The LOLWUN is real!!
Over the past few weeks I gained an interest in trimming the earlier Wii U board revisions. The WUP-50 will always have the superior trim, but with them being so rare compared to the WUP-01/WUP-30 (and to some extent, the WUP-40), it makes more sense to trim one of the common rev's than to risk breaking a WUP-50. I can't say I'm not a little bit bummed about how much bigger the LOLWUN is to the LOLWUT, but the fact it can be trimmed at all is super exciting!
Let me introduce, my trimmed WUP-40:
It's only slightly bigger than the LOLWUT, with the dimensions being around 123x95mm.
That's not too bad with it having a much larger SoC, along with the RAM being further out.
I haven't relocated any of the wireless modules yet, but those can always be done later. They don't halt booting into the Wii U Menu, it just makes doing anything impossible.
I have talked with Yveltal a little about the LOLWUN, it is going to stay an "experimental" trim for a little while. I'm not sure if it will ever be added to the guide.
Here is a video of me restoring a vWii NAND dump on the trim:
Along with this post, I want to share the pinouts I drew up while working on the trim:
(None of these are as fancy as the ones Yveltal made for the trim guide, but this isn't a guide, so its fine, probably)
I drew up this pinout
months ago (right after the LOLWUT guide was released). It is meant to match up with the pinouts shown for the NAND/eMMC/WiFi/de_Fuse on the LOLWUT guide. The bare numbers mean the ONFI NAND, e means eMMC, d means DEBUG (for de_Fuse), and w means WiFi. Ignore the "TP2" via. That does not go to TP2, and its not useful in trimming.
SMC wiring. I had used the WUP-01 board scans to find the I2C pins, nRST I managed to find by poking TP144 and the SoC pins with a multimeter.
The nice part about having everything so spread out is that you get to keep some of the SD resistors by the SoC. Since I didnt label them on the picture, I will do so here:
Green - CD Dark blue - DAT1 Lighter Purple - DAT0 Orange - CLK Darker Purple - DAT3 Light Blue - CMD White - WP
The
green-ish trace is DAT2, that is the only resistor for the SD card I trimmed off.
The pinout here is meant to match up with the pins above. I'm sorry I didn't label them properly!
This is for the front panel, soldering the pins there makes the wiring cleaner IMO.
The SD slot pins and the front panel pins are identical between all revisions.
I hope this post gives someone the inspiration to trim one of these Wii U boards!
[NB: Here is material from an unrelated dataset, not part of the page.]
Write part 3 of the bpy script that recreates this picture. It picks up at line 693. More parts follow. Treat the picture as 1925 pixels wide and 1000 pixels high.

Yveltal has said in the past that the bistro should be fine enough to power the A5X. For cooling, I would recommend sticking with the stock heatsink since you can actually properly mount it here (if you don't have the WiFi module that is).
and
maybe the stock fan (or whatever fan you want I guess). You want the fan to be blowing air into the heatsink.